The Dragon Ride is also one of the few cyclo-sportives that does event registration by post. “We take on board any criticism and one thing that came out of the first few rides was that people who lived in Bristol, say, who don’t need to stop in South Wales overnight, weren’t happy about coming over the day before to register, so we send all our ride packs out through the post,” Lusardi says.

With constant refinements like that, Lusardi hopes one day to get UCI Golden Bike series status. “They are quite rightly pernickety, and maybe we aren’t ready for it yet. We need to do more to make the day a whole family event for example, but I think we can get in the Golden Bike in the next few years. That’s what I’m aiming for anyway,” Lusardi tells me.
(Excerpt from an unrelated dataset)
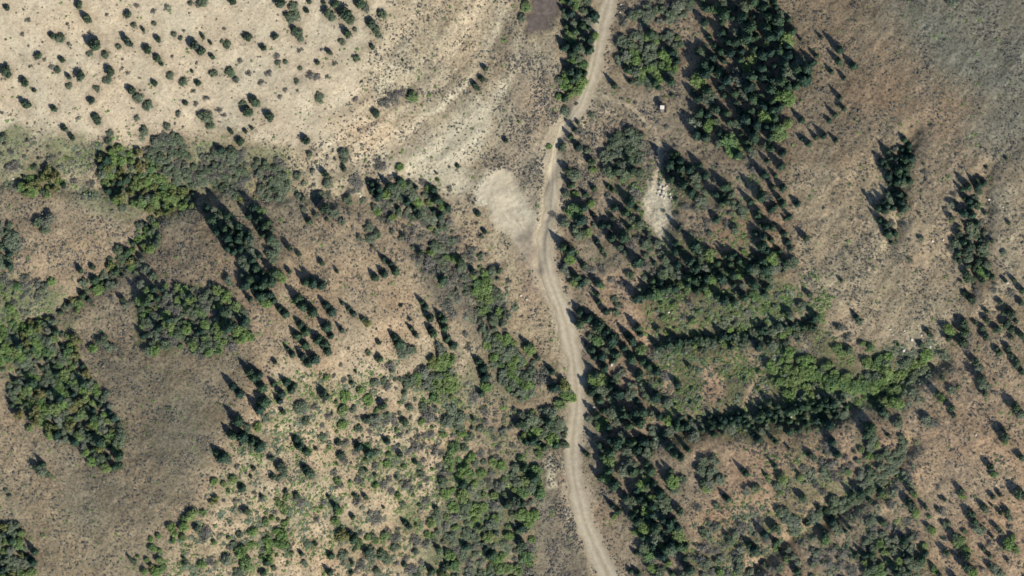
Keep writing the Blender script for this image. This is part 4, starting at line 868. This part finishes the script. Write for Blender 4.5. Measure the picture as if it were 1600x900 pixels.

* Aged 52, lives in Bridgend, works as a cycle officer for Cardiff Council, where as well as his own budget for schemes he offers input from a cycling perspective on all highway plans

* Organisational background comes from organising and competing in motor sports events. Cycling specialisation comes from being a CTC campaigns officer

* Runs Breakaway Cycling Holidays in his spare time

* Dragon Ride works closely with the Cape Argus cyclo-sportive in South Africa, which Lusardi rides each year, and with the Melbourne ‘Bay in a Day’ ride


From junction 36 head north on the A4061. Turn left (TL) in Treorchy, still following the A4061. TL on the outskirts of Hirwaun on an unclassified to Glyn-neath. Join the B4242 and head south-west towards Neath. Just before Neath TL onto A4109 and TL again onto the B4434. In Tonna turn right (TR) onto the B4287. In Pontrhydyfen TL onto the A4107. In Cymer TL onto the A6063 and back to start.